National League version: Draw a "field" of your own design on a piece of oak tag, with appropriately sized boxes or circles to represent singles, doubles, triples, homeruns. (Homers are best represented by the smallest circle at the very center of the oak tag.) Players spin the dreidl, and if it goes off the oak tag or falls in unmarked areas on the field, you're out!

Dreidl Olympics: Dreidl Marathon: Spin the dreidl on a chess board or cookie sheet or similar smooth, stiff surface. By rocking the board, slowly and rhythmically, you can keep the dreidl spinning for a long time. Competing players can time one another. Dreidl Gymnastic Team: Using the same equipment, propel the spinning dreidl from one surface to another without disrupting its spin. Dreidl Balance Beam: Place a foot-long wooden block on the kitchen table to create a three-dimensional "balance beam." The goal is to keep the dreidl spinning atop the beam, without falling off, for the longest time.

Other Dreidl Game Possibilities include:

  • Spin the Dreidl -- the kissing game . . . 

  • Miracle Spin -- only nun, the letter for neis, meaning "sign" or "miracle," scores points for the players . . . 

  • Dreidl Relay Race -- each team of four or more players spins its own dreidl, and advances the "baton" -- the dreidl -- only when their team letter shows up . . . 

  • Dreidl Bingo -- use 8 x 8 gridboards with randomly disbursed dreidl letters . . . 

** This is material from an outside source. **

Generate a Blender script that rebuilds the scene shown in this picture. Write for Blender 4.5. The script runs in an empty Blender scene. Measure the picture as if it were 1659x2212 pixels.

  • Hot Latke -- for young ones who can't spin very well, pass the dreidl rhythmically in a circle to the tune of "The Dreidl Song" or another Hanukah favorite. At the end of the song, child holding the dreidl gets applause, excited attention, a portion of the pot, whatever. Variation: The "hot latke" gets passed while a well-spun dreidl spins in the center of the circle. When the dreidl drops, action stops.